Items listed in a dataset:
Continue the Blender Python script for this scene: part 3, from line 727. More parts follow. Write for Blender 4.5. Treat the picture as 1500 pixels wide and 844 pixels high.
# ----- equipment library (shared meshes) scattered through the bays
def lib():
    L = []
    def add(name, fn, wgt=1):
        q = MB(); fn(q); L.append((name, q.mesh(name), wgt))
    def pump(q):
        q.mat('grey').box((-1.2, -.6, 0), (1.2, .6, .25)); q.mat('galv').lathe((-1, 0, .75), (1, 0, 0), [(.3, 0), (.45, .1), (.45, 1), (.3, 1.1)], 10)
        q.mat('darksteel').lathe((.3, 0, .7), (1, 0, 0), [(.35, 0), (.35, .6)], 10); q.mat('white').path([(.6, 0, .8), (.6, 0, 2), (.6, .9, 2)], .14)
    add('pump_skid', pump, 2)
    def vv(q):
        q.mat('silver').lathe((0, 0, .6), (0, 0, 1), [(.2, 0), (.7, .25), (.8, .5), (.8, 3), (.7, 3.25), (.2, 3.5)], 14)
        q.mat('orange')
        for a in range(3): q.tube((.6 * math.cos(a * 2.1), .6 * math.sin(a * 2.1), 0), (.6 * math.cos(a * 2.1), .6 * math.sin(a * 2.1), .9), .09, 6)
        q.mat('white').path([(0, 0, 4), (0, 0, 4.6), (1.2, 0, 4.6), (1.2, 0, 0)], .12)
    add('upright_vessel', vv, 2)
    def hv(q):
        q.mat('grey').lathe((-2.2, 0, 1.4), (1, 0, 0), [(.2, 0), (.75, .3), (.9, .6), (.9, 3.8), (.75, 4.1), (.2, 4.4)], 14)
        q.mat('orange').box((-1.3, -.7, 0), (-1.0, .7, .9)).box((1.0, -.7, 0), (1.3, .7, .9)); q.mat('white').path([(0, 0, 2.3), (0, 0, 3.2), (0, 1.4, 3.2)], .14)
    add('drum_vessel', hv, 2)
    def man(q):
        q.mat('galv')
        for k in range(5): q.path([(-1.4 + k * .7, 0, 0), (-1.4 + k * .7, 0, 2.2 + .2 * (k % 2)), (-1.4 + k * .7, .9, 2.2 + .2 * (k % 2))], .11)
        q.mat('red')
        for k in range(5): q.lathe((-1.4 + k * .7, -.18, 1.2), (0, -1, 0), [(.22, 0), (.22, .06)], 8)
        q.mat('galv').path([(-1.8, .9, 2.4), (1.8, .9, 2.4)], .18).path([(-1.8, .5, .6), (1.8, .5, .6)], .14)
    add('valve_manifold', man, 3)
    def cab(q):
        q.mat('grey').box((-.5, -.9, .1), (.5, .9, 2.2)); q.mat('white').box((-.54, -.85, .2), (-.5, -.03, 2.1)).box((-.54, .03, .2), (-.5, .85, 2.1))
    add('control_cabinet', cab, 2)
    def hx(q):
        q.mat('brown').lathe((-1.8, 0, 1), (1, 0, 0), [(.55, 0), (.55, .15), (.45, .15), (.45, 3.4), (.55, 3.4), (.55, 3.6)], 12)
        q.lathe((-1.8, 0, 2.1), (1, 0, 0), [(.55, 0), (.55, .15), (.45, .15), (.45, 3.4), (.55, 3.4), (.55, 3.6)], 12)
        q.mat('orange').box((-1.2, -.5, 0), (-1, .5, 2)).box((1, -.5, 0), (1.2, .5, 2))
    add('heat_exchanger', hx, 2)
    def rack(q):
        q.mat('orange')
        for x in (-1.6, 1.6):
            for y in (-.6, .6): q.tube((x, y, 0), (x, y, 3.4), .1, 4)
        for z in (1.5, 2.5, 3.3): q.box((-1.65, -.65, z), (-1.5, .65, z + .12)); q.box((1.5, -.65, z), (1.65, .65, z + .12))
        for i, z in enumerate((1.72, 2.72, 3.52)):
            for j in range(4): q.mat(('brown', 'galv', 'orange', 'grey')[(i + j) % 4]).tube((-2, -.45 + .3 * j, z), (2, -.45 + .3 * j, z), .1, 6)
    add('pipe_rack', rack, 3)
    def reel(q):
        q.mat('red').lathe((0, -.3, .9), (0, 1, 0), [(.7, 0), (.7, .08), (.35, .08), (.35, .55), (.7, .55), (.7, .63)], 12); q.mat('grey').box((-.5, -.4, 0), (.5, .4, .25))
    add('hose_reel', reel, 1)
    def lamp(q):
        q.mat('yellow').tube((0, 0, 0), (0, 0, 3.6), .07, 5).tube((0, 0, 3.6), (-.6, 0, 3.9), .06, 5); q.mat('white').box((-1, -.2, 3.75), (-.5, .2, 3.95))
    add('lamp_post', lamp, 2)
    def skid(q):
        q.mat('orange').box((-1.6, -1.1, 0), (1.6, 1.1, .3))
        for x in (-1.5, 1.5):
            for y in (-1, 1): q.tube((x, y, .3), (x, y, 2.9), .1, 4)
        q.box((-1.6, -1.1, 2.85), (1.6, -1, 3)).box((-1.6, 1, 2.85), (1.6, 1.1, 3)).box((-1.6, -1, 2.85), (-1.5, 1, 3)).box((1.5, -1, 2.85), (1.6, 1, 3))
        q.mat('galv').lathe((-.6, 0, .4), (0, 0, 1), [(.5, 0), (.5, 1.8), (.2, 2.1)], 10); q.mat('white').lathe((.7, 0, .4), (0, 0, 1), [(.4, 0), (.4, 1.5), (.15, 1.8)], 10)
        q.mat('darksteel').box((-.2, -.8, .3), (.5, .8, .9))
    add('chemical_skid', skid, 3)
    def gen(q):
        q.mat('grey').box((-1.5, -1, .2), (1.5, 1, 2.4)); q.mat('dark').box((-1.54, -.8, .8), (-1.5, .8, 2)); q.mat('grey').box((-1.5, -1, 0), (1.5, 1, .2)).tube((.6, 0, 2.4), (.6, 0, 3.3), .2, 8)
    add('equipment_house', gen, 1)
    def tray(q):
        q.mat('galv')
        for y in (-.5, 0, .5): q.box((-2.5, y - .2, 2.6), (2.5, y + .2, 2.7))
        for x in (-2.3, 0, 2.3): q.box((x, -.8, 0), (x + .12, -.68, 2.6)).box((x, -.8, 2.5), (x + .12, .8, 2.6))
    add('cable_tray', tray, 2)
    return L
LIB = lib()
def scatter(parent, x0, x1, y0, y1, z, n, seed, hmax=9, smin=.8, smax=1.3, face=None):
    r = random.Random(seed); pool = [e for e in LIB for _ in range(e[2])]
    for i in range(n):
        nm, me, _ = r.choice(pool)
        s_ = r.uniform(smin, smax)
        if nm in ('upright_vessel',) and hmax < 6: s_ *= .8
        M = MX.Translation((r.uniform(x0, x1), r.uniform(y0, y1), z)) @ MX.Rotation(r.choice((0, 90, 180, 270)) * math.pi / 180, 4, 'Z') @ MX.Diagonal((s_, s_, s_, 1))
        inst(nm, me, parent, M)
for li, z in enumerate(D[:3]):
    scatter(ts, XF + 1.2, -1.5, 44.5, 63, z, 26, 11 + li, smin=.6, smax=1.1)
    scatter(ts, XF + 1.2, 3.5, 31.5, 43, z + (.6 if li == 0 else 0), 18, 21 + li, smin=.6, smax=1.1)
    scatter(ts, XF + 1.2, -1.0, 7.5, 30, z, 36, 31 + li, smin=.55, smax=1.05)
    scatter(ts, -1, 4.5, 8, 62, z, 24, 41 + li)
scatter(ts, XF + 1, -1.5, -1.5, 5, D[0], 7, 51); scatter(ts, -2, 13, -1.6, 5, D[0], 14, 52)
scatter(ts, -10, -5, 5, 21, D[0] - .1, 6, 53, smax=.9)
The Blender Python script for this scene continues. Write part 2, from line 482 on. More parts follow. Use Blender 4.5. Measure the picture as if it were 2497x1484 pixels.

**Task to complete**
Print every line of the records exactly. Omit nothing.

**Answer to the exercise**
Continue the Blender Python script for this scene: part 3, from line 727. More parts follow. Write for Blender 4.5. Treat the picture as 1500 pixels wide and 844 pixels high.
# ----- equipment library (shared meshes) scattered through the bays
def lib():
    L = []
    def add(name, fn, wgt=1):
        q = MB(); fn(q); L.append((name, q.mesh(name), wgt))
    def pump(q):
        q.mat('grey').box((-1.2, -.6, 0), (1.2, .6, .25)); q.mat('galv').lathe((-1, 0, .75), (1, 0, 0), [(.3, 0), (.45, .1), (.45, 1), (.3, 1.1)], 10)
        q.mat('darksteel').lathe((.3, 0, .7), (1, 0, 0), [(.35, 0), (.35, .6)], 10); q.mat('white').path([(.6, 0, .8), (.6, 0, 2), (.6, .9, 2)], .14)
    add('pump_skid', pump, 2)
    def vv(q):
        q.mat('silver').lathe((0, 0, .6), (0, 0, 1), [(.2, 0), (.7, .25), (.8, .5), (.8, 3), (.7, 3.25), (.2, 3.5)], 14)
        q.mat('orange')
        for a in range(3): q.tube((.6 * math.cos(a * 2.1), .6 * math.sin(a * 2.1), 0), (.6 * math.cos(a * 2.1), .6 * math.sin(a * 2.1), .9), .09, 6)
        q.mat('white').path([(0, 0, 4), (0, 0, 4.6), (1.2, 0, 4.6), (1.2, 0, 0)], .12)
    add('upright_vessel', vv, 2)
    def hv(q):
        q.mat('grey').lathe((-2.2, 0, 1.4), (1, 0, 0), [(.2, 0), (.75, .3), (.9, .6), (.9, 3.8), (.75, 4.1), (.2, 4.4)], 14)
        q.mat('orange').box((-1.3, -.7, 0), (-1.0, .7, .9)).box((1.0, -.7, 0), (1.3, .7, .9)); q.mat('white').path([(0, 0, 2.3), (0, 0, 3.2), (0, 1.4, 3.2)], .14)
    add('drum_vessel', hv, 2)
    def man(q):
        q.mat('galv')
        for k in range(5): q.path([(-1.4 + k * .7, 0, 0), (-1.4 + k * .7, 0, 2.2 + .2 * (k % 2)), (-1.4 + k * .7, .9, 2.2 + .2 * (k % 2))], .11)
        q.mat('red')
        for k in range(5): q.lathe((-1.4 + k * .7, -.18, 1.2), (0, -1, 0), [(.22, 0), (.22, .06)], 8)
        q.mat('galv').path([(-1.8, .9, 2.4), (1.8, .9, 2.4)], .18).path([(-1.8, .5, .6), (1.8, .5, .6)], .14)
    add('valve_manifold', man, 3)
    def cab(q):
        q.mat('grey').box((-.5, -.9, .1), (.5, .9, 2.2)); q.mat('white').box((-.54, -.85, .2), (-.5, -.03, 2.1)).box((-.54, .03, .2), (-.5, .85, 2.1))
    add('control_cabinet', cab, 2)
    def hx(q):
        q.mat('brown').lathe((-1.8, 0, 1), (1, 0, 0), [(.55, 0), (.55, .15), (.45, .15), (.45, 3.4), (.55, 3.4), (.55, 3.6)], 12)
        q.lathe((-1.8, 0, 2.1), (1, 0, 0), [(.55, 0), (.55, .15), (.45, .15), (.45, 3.4), (.55, 3.4), (.55, 3.6)], 12)
        q.mat('orange').box((-1.2, -.5, 0), (-1, .5, 2)).box((1, -.5, 0), (1.2, .5, 2))
    add('heat_exchanger', hx, 2)
    def rack(q):
        q.mat('orange')
        for x in (-1.6, 1.6):
            for y in (-.6, .6): q.tube((x, y, 0), (x, y, 3.4), .1, 4)
        for z in (1.5, 2.5, 3.3): q.box((-1.65, -.65, z), (-1.5, .65, z + .12)); q.box((1.5, -.65, z), (1.65, .65, z + .12))
        for i, z in enumerate((1.72, 2.72, 3.52)):
            for j in range(4): q.mat(('brown', 'galv', 'orange', 'grey')[(i + j) % 4]).tube((-2, -.45 + .3 * j, z), (2, -.45 + .3 * j, z), .1, 6)
    add('pipe_rack', rack, 3)
    def reel(q):
        q.mat('red').lathe((0, -.3, .9), (0, 1, 0), [(.7, 0), (.7, .08), (.35, .08), (.35, .55), (.7, .55), (.7, .63)], 12); q.mat('grey').box((-.5, -.4, 0), (.5, .4, .25))
    add('hose_reel', reel, 1)
    def lamp(q):
        q.mat('yellow').tube((0, 0, 0), (0, 0, 3.6), .07, 5).tube((0, 0, 3.6), (-.6, 0, 3.9), .06, 5); q.mat('white').box((-1, -.2, 3.75), (-.5, .2, 3.95))
    add('lamp_post', lamp, 2)
    def skid(q):
        q.mat('orange').box((-1.6, -1.1, 0), (1.6, 1.1, .3))
        for x in (-1.5, 1.5):
            for y in (-1, 1): q.tube((x, y, .3), (x, y, 2.9), .1, 4)
        q.box((-1.6, -1.1, 2.85), (1.6, -1, 3)).box((-1.6, 1, 2.85), (1.6, 1.1, 3)).box((-1.6, -1, 2.85), (-1.5, 1, 3)).box((1.5, -1, 2.85), (1.6, 1, 3))
        q.mat('galv').lathe((-.6, 0, .4), (0, 0, 1), [(.5, 0), (.5, 1.8), (.2, 2.1)], 10); q.mat('white').lathe((.7, 0, .4), (0, 0, 1), [(.4, 0), (.4, 1.5), (.15, 1.8)], 10)
        q.mat('darksteel').box((-.2, -.8, .3), (.5, .8, .9))
    add('chemical_skid', skid, 3)
    def gen(q):
        q.mat('grey').box((-1.5, -1, .2), (1.5, 1, 2.4)); q.mat('dark').box((-1.54, -.8, .8), (-1.5, .8, 2)); q.mat('grey').box((-1.5, -1, 0), (1.5, 1, .2)).tube((.6, 0, 2.4), (.6, 0, 3.3), .2, 8)
    add('equipment_house', gen, 1)
    def tray(q):
        q.mat('galv')
        for y in (-.5, 0, .5): q.box((-2.5, y - .2, 2.6), (2.5, y + .2, 2.7))
        for x in (-2.3, 0, 2.3): q.box((x, -.8, 0), (x + .12, -.68, 2.6)).box((x, -.8, 2.5), (x + .12, .8, 2.6))
    add('cable_tray', tray, 2)
    return L
LIB = lib()
def scatter(parent, x0, x1, y0, y1, z, n, seed, hmax=9, smin=.8, smax=1.3, face=None):
    r = random.Random(seed); pool = [e for e in LIB for _ in range(e[2])]
    for i in range(n):
        nm, me, _ = r.choice(pool)
        s_ = r.uniform(smin, smax)
        if nm in ('upright_vessel',) and hmax < 6: s_ *= .8
        M = MX.Translation((r.uniform(x0, x1), r.uniform(y0, y1), z)) @ MX.Rotation(r.choice((0, 90, 180, 270)) * math.pi / 180, 4, 'Z') @ MX.Diagonal((s_, s_, s_, 1))
        inst(nm, me, parent, M)
for li, z in enumerate(D[:3]):
    scatter(ts, XF + 1.2, -1.5, 44.5, 63, z, 26, 11 + li, smin=.6, smax=1.1)
    scatter(ts, XF + 1.2, 3.5, 31.5, 43, z + (.6 if li == 0 else 0), 18, 21 + li, smin=.6, smax=1.1)
    scatter(ts, XF + 1.2, -1.0, 7.5, 30, z, 36, 31 + li, smin=.55, smax=1.05)
    scatter(ts, -1, 4.5, 8, 62, z, 24, 41 + li)
scatter(ts, XF + 1, -1.5, -1.5, 5, D[0], 7, 51); scatter(ts, -2, 13, -1.6, 5, D[0], 14, 52)
scatter(ts, -10, -5, 5, 21, D[0] - .1, 6, 53, smax=.9)
The Blender Python script for this scene continues. Write part 2, from line 482 on. More parts follow. Use Blender 4.5. Measure the picture as if it were 2497x1484 pixels.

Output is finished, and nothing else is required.